The Monte Carlo simulations are based on econometric models of the joint behavior of the risk factors affecting values of CM accounts at OCC. There are currently in the region of 7,000 such risk factors, of which the majority pertain to individual equity securities. The modeling of each risk factor allows for volatility clustering and fat-tailed innovations. The joint behavior is addressed by combining the marginal behaviors of individual risk factors by means of a copula function that takes account of correlations and allows for tail-dependence.

The Monte Carlo simulations use, for the volatility of each risk factor, the greater of the short-term level predicted by the model and an estimate of its longer-run level. In between the monthly reestimations of all the models, volatilities are automatically rescaled upward if a model of the behavior of the S&P 500® Index, reestimated daily, indicates heightened turbulence in the financial markets.

The base component of the margin requirement for each account is obtained from the risk measure known as 99% Expected Shortfall (ES). That is to say, the account has a base margin excess (deficit) if its positions in cleared products, plus all existing collateral—whether of types included in the Monte Carlo simulation or of types subjected to traditional “haircuts”—would have a positive (negative) net worth after incurring a loss equal to the average of all losses beyond the 99% VaR point.

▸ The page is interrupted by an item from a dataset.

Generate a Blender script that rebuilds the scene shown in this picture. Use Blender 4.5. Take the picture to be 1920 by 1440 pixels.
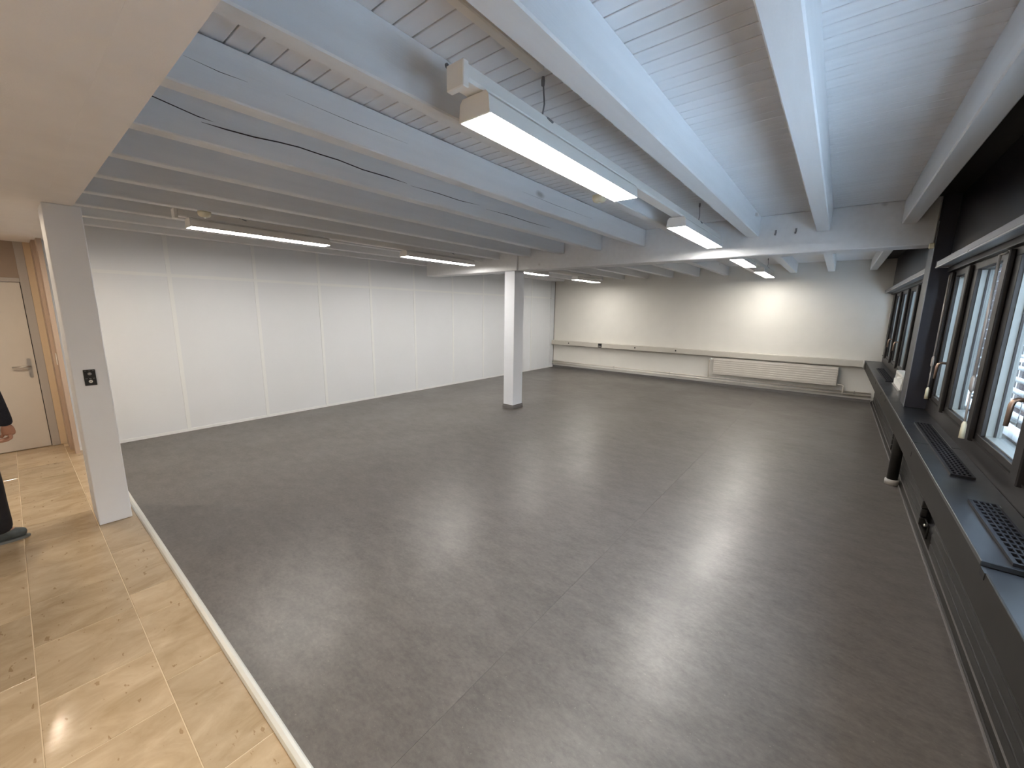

The base component is adjusted by the addition of a stress test component. The stress test component is obtained from consideration of the increase in ES that would arise from market movements that are especially large and/or in which various kinds of risk factor exhibit perfect or zero correlations in place of their correlations estimated from historical data, or from extreme adverse idiosyncratic movements in individual risk factors to which the account is particularly exposed.

Brief technical details concerning the base and stress components are provided in the Appendix. Several other components of the overall margin requirement exist, but are typically considerably smaller than the base and stress test components, and many of them affect only a minority of accounts. CMs on elevated Watch Levels as specified in OCC rules may be subject to additional margin requirements.

For collateral types that are subject to a traditional “haircut,” the impact of a withdrawal or deposit upon the margin excess incorporates the “haircut.”

For collateral types that are subject to “collateral in margins” treatment, the impact of a withdrawal or deposit is based upon a “portfolio specific haircut” (PSH) that is communicated to the applicable CM concerned on a daily basis. The PSH represents the sensitivity of the risk profile of that particular account to its position in the relevant security. In other words, the PSH applicable to any given movement of collateral is designed to provide an estimate of the resulting change in margin requirements if the entire margin calculation was recalculated following the movement.